§ Exercise goal
Quote the whole listing exactly. Leave the pictures out of your copy.
──────────
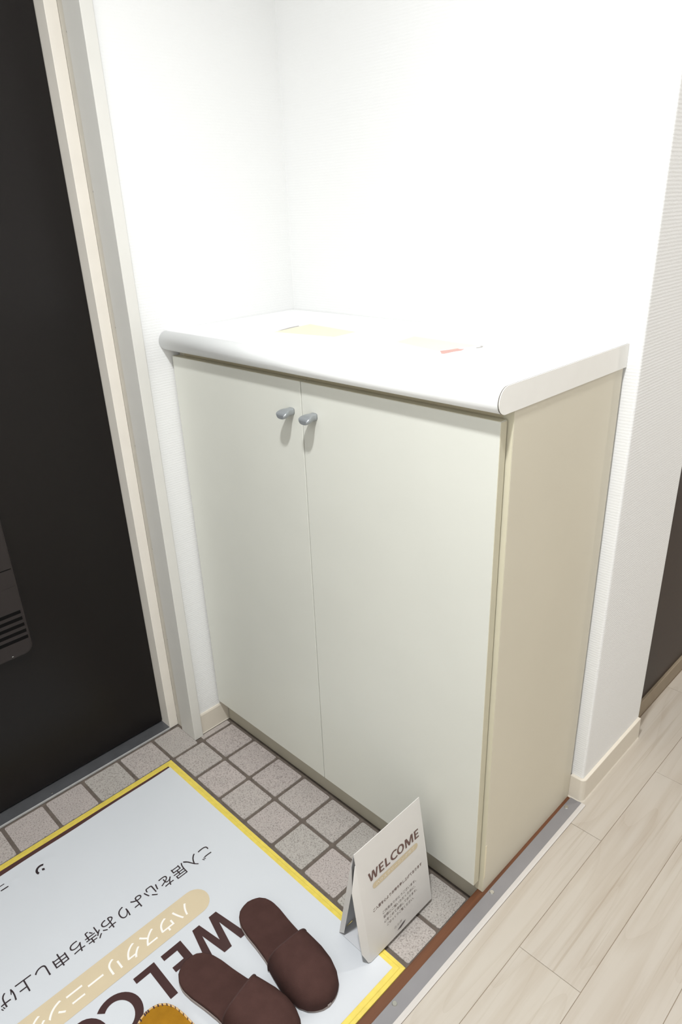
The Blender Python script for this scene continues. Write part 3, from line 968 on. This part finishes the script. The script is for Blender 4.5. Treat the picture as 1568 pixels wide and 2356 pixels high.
def slipper(loc, ang, label, color, hop=0.046, s0=0.53, stitched=False, L=0.262, group=None):
    e = empty('slipper', loc)
    e.rotation_euler = (0, 0, ang)
    tag(e, label, 'slipper', group)
    o = outline(L)
    slab('sole', outline(L, 0.0004), 0.0, 0.010, M['slip_sole'], e, 0.002)
    slab('insole', o, 0.0095, 0.0165, M[color], e, 0.002)
    outer = upper_grid(L, s0, 0.0030, 0.0, hop)
    inner = upper_grid(L, s0 + 0.002, 0.0005, 0.0028, hop)
    u = skin('upper', outer, M[color], e)
    skin('lining', inner[:17], M['slip_lining'], u, flip=True)
    # rolled opening edge
    bm = bmesh.new()
    rr = 0.0018
    pts = [Vector((p[0] - 0.0003, p[1], p[2] - 0.001)) for p in outer[0]]
    rings = []
    for i, p in enumerate(pts):
        a = pts[max(0, i - 1)]
        b = pts[min(len(pts) - 1, i + 1)]
        t = (b - a).normalized()
        n1 = t.orthogonal().normalized()
        n1 = (Vector((1, 0, 0)) - t * t.x).normalized()
        n2 = t.cross(n1)
        rings.append([bm.verts.new(p + rr * (math.cos(2 * math.pi * k / 8) * n1 + math.sin(2 * math.pi * k / 8) * n2)) for k in range(8)])
    for a, b in zip(rings[:-1], rings[1:]):
        for k in range(8):
            f = bm.faces.new((a[k], a[(k + 1) % 8], b[(k + 1) % 8], b[k]))
            f.smooth = True
    bm.faces.new(rings[0][::-1])
    bm.faces.new(rings[-1])
    link('opening_edge', to_mesh('opening_edge', bm), M['slip_seam'] if color == 'slip' else M[color], u)
    if stitched:
        bd = slab('binding', outline(L, 0.0020), 0.0090, 0.0160, M['stitch_band'], e, 0.001)
        n = 60
        oo = outline(L, 0.0004, 120)
        for k in range(0, len(oo), 2):
            x, y = oo[k]
            x2, y2 = oo[(k + 1) % len(oo)]
            if x > 0.13:
                continue
            bm = bmesh.new()
            d = Vector((x2 - x, y2 - y, 0))
            if d.length < 1e-5:
                continue
            d.normalize()
            nn = Vector((-d.y, d.x, 0))
            c = Vector((x, y, 0.0))
            q = []
            for (a, b) in ((-.0012, -.0050), (.0012, -.0050), (.0022, .0), (-.0002, .0)):
                q.append(c + d * a + (-nn if False else nn) * 0 + (Vector((0.13, 0, 0)) - c).normalized() * (-b))
            lo = [bm.verts.new((p.x, p.y, 0.0155)) for p in q]
            hi = [bm.verts.new((p.x, p.y, 0.0171)) for p in q]
            bm.faces.new(lo[::-1]); bm.faces.new(hi)
            for i in range(4):
                bm.faces.new((lo[i], lo[(i + 1) % 4], hi[(i + 1) % 4], hi[i]))
            link('stitch', to_mesh('stitch', bm), M['stitch'], bd)
    return e
slipper((0.3870, -0.2285, MZ + 0.0004), math.radians(-5.0), 'dark brown felt slipper nearest the card sign, on the mat', 'slip', group='brown felt slippers on the mat')
slipper((0.3985, -0.3880, MZ + 0.0004), math.radians(11.0), 'dark brown felt slipper partly covering the letter E on mat', 'slip', group='brown felt slippers on the mat')
slipper((0.4270, -0.4880, MZ + 0.0004), math.radians(6.0), 'mustard yellow felt slipper with stitched edge, at the picture bottom', 'mustard', stitched=True)

# ------------------------------------------------------------------ ceiling lamp and added hall fill lamp
def ceiling_lamp(pos, power, radius, spread, color, label):
    e = empty('ceiling_lamp', (pos.x, pos.y, ROOM_TOP))
    tag(e, label, 'lamp', 'hall ceiling lamps')
    bm = bmesh.new()
    disc(bm, (0, 0, 0), (0, 0, -1), 0.075, 0.022, 28)
    link('canopy', to_mesh('canopy', bm), M['lamp_body'], e)
    bm = bmesh.new()
    disc(bm, (0, 0, -0.022), (0, 0, -1), 0.060, 0.012, 24)
    link('rim', to_mesh('rim', bm), M['lamp_body'], e)
    ld = bpy.data.lights.new('lamp_light', 'AREA')
    ld.shape = 'DISK'
    ld.size = 2 * radius
    ld.spread = math.radians(spread)
    ld.energy = power
    ld.color = color
    lo = bpy.data.objects.new('lamp_light', ld)
    lo.location = (0, 0, pos.z - ROOM_TOP)
    COL.objects.link(lo)
    lo.parent = e
ceiling_lamp(LAMP, LAMP_POWER, 0.055, 146, LAMP_COLOR, 'white ceiling lamp above the step')
ceiling_lamp(HALL_FILL, FILL_POWER, 0.055, 180, (1.0, 0.95, 0.89), 'added unseen fill lamp further down the hall')
for o in list(bpy.data.objects):
    if '_world' in o:
        del o['_world']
──────────
§ Answer to this task
The Blender Python script for this scene continues. Write part 3, from line 968 on. This part finishes the script. The script is for Blender 4.5. Treat the picture as 1568 pixels wide and 2356 pixels high.
def slipper(loc, ang, label, color, hop=0.046, s0=0.53, stitched=False, L=0.262, group=None):
    e = empty('slipper', loc)
    e.rotation_euler = (0, 0, ang)
    tag(e, label, 'slipper', group)
    o = outline(L)
    slab('sole', outline(L, 0.0004), 0.0, 0.010, M['slip_sole'], e, 0.002)
    slab('insole', o, 0.0095, 0.0165, M[color], e, 0.002)
    outer = upper_grid(L, s0, 0.0030, 0.0, hop)
    inner = upper_grid(L, s0 + 0.002, 0.0005, 0.0028, hop)
    u = skin('upper', outer, M[color], e)
    skin('lining', inner[:17], M['slip_lining'], u, flip=True)
    # rolled opening edge
    bm = bmesh.new()
    rr = 0.0018
    pts = [Vector((p[0] - 0.0003, p[1], p[2] - 0.001)) for p in outer[0]]
    rings = []
    for i, p in enumerate(pts):
        a = pts[max(0, i - 1)]
        b = pts[min(len(pts) - 1, i + 1)]
        t = (b - a).normalized()
        n1 = t.orthogonal().normalized()
        n1 = (Vector((1, 0, 0)) - t * t.x).normalized()
        n2 = t.cross(n1)
        rings.append([bm.verts.new(p + rr * (math.cos(2 * math.pi * k / 8) * n1 + math.sin(2 * math.pi * k / 8) * n2)) for k in range(8)])
    for a, b in zip(rings[:-1], rings[1:]):
        for k in range(8):
            f = bm.faces.new((a[k], a[(k + 1) % 8], b[(k + 1) % 8], b[k]))
            f.smooth = True
    bm.faces.new(rings[0][::-1])
    bm.faces.new(rings[-1])
    link('opening_edge', to_mesh('opening_edge', bm), M['slip_seam'] if color == 'slip' else M[color], u)
    if stitched:
        bd = slab('binding', outline(L, 0.0020), 0.0090, 0.0160, M['stitch_band'], e, 0.001)
        n = 60
        oo = outline(L, 0.0004, 120)
        for k in range(0, len(oo), 2):
            x, y = oo[k]
            x2, y2 = oo[(k + 1) % len(oo)]
            if x > 0.13:
                continue
            bm = bmesh.new()
            d = Vector((x2 - x, y2 - y, 0))
            if d.length < 1e-5:
                continue
            d.normalize()
            nn = Vector((-d.y, d.x, 0))
            c = Vector((x, y, 0.0))
            q = []
            for (a, b) in ((-.0012, -.0050), (.0012, -.0050), (.0022, .0), (-.0002, .0)):
                q.append(c + d * a + (-nn if False else nn) * 0 + (Vector((0.13, 0, 0)) - c).normalized() * (-b))
            lo = [bm.verts.new((p.x, p.y, 0.0155)) for p in q]
            hi = [bm.verts.new((p.x, p.y, 0.0171)) for p in q]
            bm.faces.new(lo[::-1]); bm.faces.new(hi)
            for i in range(4):
                bm.faces.new((lo[i], lo[(i + 1) % 4], hi[(i + 1) % 4], hi[i]))
            link('stitch', to_mesh('stitch', bm), M['stitch'], bd)
    return e
slipper((0.3870, -0.2285, MZ + 0.0004), math.radians(-5.0), 'dark brown felt slipper nearest the card sign, on the mat', 'slip', group='brown felt slippers on the mat')
slipper((0.3985, -0.3880, MZ + 0.0004), math.radians(11.0), 'dark brown felt slipper partly covering the letter E on mat', 'slip', group='brown felt slippers on the mat')
slipper((0.4270, -0.4880, MZ + 0.0004), math.radians(6.0), 'mustard yellow felt slipper with stitched edge, at the picture bottom', 'mustard', stitched=True)

# ------------------------------------------------------------------ ceiling lamp and added hall fill lamp
def ceiling_lamp(pos, power, radius, spread, color, label):
    e = empty('ceiling_lamp', (pos.x, pos.y, ROOM_TOP))
    tag(e, label, 'lamp', 'hall ceiling lamps')
    bm = bmesh.new()
    disc(bm, (0, 0, 0), (0, 0, -1), 0.075, 0.022, 28)
    link('canopy', to_mesh('canopy', bm), M['lamp_body'], e)
    bm = bmesh.new()
    disc(bm, (0, 0, -0.022), (0, 0, -1), 0.060, 0.012, 24)
    link('rim', to_mesh('rim', bm), M['lamp_body'], e)
    ld = bpy.data.lights.new('lamp_light', 'AREA')
    ld.shape = 'DISK'
    ld.size = 2 * radius
    ld.spread = math.radians(spread)
    ld.energy = power
    ld.color = color
    lo = bpy.data.objects.new('lamp_light', ld)
    lo.location = (0, 0, pos.z - ROOM_TOP)
    COL.objects.link(lo)
    lo.parent = e
ceiling_lamp(LAMP, LAMP_POWER, 0.055, 146, LAMP_COLOR, 'white ceiling lamp above the step')
ceiling_lamp(HALL_FILL, FILL_POWER, 0.055, 180, (1.0, 0.95, 0.89), 'added unseen fill lamp further down the hall')
for o in list(bpy.data.objects):
    if '_world' in o:
        del o['_world']